_Required task_
In your copy, include every line of the listing below exactly but none of the pictures.
* Start *
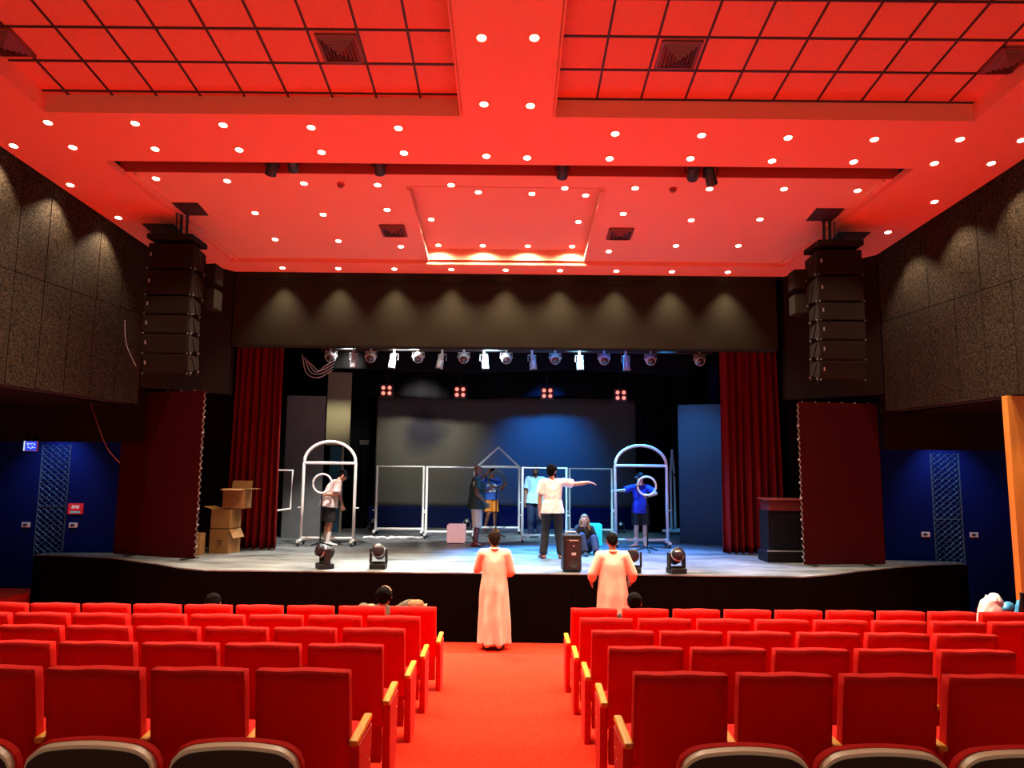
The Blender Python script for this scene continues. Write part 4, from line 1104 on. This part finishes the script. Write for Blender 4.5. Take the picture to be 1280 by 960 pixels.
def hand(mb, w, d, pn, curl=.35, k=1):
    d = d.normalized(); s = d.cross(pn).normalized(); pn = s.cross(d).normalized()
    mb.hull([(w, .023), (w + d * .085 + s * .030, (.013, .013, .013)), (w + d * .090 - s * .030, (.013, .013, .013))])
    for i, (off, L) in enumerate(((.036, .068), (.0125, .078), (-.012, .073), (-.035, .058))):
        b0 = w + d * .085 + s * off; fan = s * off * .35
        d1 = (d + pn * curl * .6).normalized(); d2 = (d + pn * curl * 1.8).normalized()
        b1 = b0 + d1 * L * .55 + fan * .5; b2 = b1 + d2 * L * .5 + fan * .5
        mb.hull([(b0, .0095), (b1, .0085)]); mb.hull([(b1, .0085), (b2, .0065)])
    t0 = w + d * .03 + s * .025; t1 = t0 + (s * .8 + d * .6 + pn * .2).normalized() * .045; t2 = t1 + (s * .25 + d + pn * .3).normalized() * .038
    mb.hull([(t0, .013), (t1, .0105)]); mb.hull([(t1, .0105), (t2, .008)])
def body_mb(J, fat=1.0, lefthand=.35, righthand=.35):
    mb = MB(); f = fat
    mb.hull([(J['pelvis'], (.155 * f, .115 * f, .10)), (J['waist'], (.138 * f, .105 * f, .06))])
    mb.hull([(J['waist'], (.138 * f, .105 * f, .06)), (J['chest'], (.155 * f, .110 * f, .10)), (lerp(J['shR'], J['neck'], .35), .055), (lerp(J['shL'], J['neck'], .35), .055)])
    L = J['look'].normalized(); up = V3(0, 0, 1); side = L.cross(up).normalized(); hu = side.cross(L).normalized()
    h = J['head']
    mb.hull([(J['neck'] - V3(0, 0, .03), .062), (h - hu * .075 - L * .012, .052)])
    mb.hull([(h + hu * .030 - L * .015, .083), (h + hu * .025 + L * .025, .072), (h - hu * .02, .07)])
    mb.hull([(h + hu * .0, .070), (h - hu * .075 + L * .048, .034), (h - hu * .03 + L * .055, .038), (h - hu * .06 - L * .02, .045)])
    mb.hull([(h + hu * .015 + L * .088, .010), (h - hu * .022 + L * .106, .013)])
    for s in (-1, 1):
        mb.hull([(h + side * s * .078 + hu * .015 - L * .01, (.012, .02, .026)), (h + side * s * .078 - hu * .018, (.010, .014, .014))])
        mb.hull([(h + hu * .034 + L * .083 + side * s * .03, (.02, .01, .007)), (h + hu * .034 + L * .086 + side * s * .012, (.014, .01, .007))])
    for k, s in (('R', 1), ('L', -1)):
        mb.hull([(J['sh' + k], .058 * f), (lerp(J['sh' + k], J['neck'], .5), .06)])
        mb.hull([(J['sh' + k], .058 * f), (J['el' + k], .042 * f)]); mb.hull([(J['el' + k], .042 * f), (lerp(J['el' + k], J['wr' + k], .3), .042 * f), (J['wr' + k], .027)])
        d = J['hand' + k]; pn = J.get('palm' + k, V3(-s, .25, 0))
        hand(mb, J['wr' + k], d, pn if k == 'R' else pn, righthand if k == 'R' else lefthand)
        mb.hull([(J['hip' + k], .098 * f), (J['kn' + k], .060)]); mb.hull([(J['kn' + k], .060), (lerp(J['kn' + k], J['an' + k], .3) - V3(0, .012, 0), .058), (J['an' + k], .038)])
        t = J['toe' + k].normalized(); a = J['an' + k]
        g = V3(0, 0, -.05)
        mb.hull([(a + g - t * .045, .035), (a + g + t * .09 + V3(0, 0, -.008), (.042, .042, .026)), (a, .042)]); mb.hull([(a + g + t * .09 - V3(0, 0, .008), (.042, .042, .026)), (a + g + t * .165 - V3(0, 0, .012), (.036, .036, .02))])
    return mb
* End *
_Full output_
The Blender Python script for this scene continues. Write part 4, from line 1104 on. This part finishes the script. Write for Blender 4.5. Take the picture to be 1280 by 960 pixels.
def hand(mb, w, d, pn, curl=.35, k=1):
    d = d.normalized(); s = d.cross(pn).normalized(); pn = s.cross(d).normalized()
    mb.hull([(w, .023), (w + d * .085 + s * .030, (.013, .013, .013)), (w + d * .090 - s * .030, (.013, .013, .013))])
    for i, (off, L) in enumerate(((.036, .068), (.0125, .078), (-.012, .073), (-.035, .058))):
        b0 = w + d * .085 + s * off; fan = s * off * .35
        d1 = (d + pn * curl * .6).normalized(); d2 = (d + pn * curl * 1.8).normalized()
        b1 = b0 + d1 * L * .55 + fan * .5; b2 = b1 + d2 * L * .5 + fan * .5
        mb.hull([(b0, .0095), (b1, .0085)]); mb.hull([(b1, .0085), (b2, .0065)])
    t0 = w + d * .03 + s * .025; t1 = t0 + (s * .8 + d * .6 + pn * .2).normalized() * .045; t2 = t1 + (s * .25 + d + pn * .3).normalized() * .038
    mb.hull([(t0, .013), (t1, .0105)]); mb.hull([(t1, .0105), (t2, .008)])
def body_mb(J, fat=1.0, lefthand=.35, righthand=.35):
    mb = MB(); f = fat
    mb.hull([(J['pelvis'], (.155 * f, .115 * f, .10)), (J['waist'], (.138 * f, .105 * f, .06))])
    mb.hull([(J['waist'], (.138 * f, .105 * f, .06)), (J['chest'], (.155 * f, .110 * f, .10)), (lerp(J['shR'], J['neck'], .35), .055), (lerp(J['shL'], J['neck'], .35), .055)])
    L = J['look'].normalized(); up = V3(0, 0, 1); side = L.cross(up).normalized(); hu = side.cross(L).normalized()
    h = J['head']
    mb.hull([(J['neck'] - V3(0, 0, .03), .062), (h - hu * .075 - L * .012, .052)])
    mb.hull([(h + hu * .030 - L * .015, .083), (h + hu * .025 + L * .025, .072), (h - hu * .02, .07)])
    mb.hull([(h + hu * .0, .070), (h - hu * .075 + L * .048, .034), (h - hu * .03 + L * .055, .038), (h - hu * .06 - L * .02, .045)])
    mb.hull([(h + hu * .015 + L * .088, .010), (h - hu * .022 + L * .106, .013)])
    for s in (-1, 1):
        mb.hull([(h + side * s * .078 + hu * .015 - L * .01, (.012, .02, .026)), (h + side * s * .078 - hu * .018, (.010, .014, .014))])
        mb.hull([(h + hu * .034 + L * .083 + side * s * .03, (.02, .01, .007)), (h + hu * .034 + L * .086 + side * s * .012, (.014, .01, .007))])
    for k, s in (('R', 1), ('L', -1)):
        mb.hull([(J['sh' + k], .058 * f), (lerp(J['sh' + k], J['neck'], .5), .06)])
        mb.hull([(J['sh' + k], .058 * f), (J['el' + k], .042 * f)]); mb.hull([(J['el' + k], .042 * f), (lerp(J['el' + k], J['wr' + k], .3), .042 * f), (J['wr' + k], .027)])
        d = J['hand' + k]; pn = J.get('palm' + k, V3(-s, .25, 0))
        hand(mb, J['wr' + k], d, pn if k == 'R' else pn, righthand if k == 'R' else lefthand)
        mb.hull([(J['hip' + k], .098 * f), (J['kn' + k], .060)]); mb.hull([(J['kn' + k], .060), (lerp(J['kn' + k], J['an' + k], .3) - V3(0, .012, 0), .058), (J['an' + k], .038)])
        t = J['toe' + k].normalized(); a = J['an' + k]
        g = V3(0, 0, -.05)
        mb.hull([(a + g - t * .045, .035), (a + g + t * .09 + V3(0, 0, -.008), (.042, .042, .026)), (a, .042)]); mb.hull([(a + g + t * .09 - V3(0, 0, .008), (.042, .042, .026)), (a + g + t * .165 - V3(0, 0, .012), (.036, .036, .02))])
    return mb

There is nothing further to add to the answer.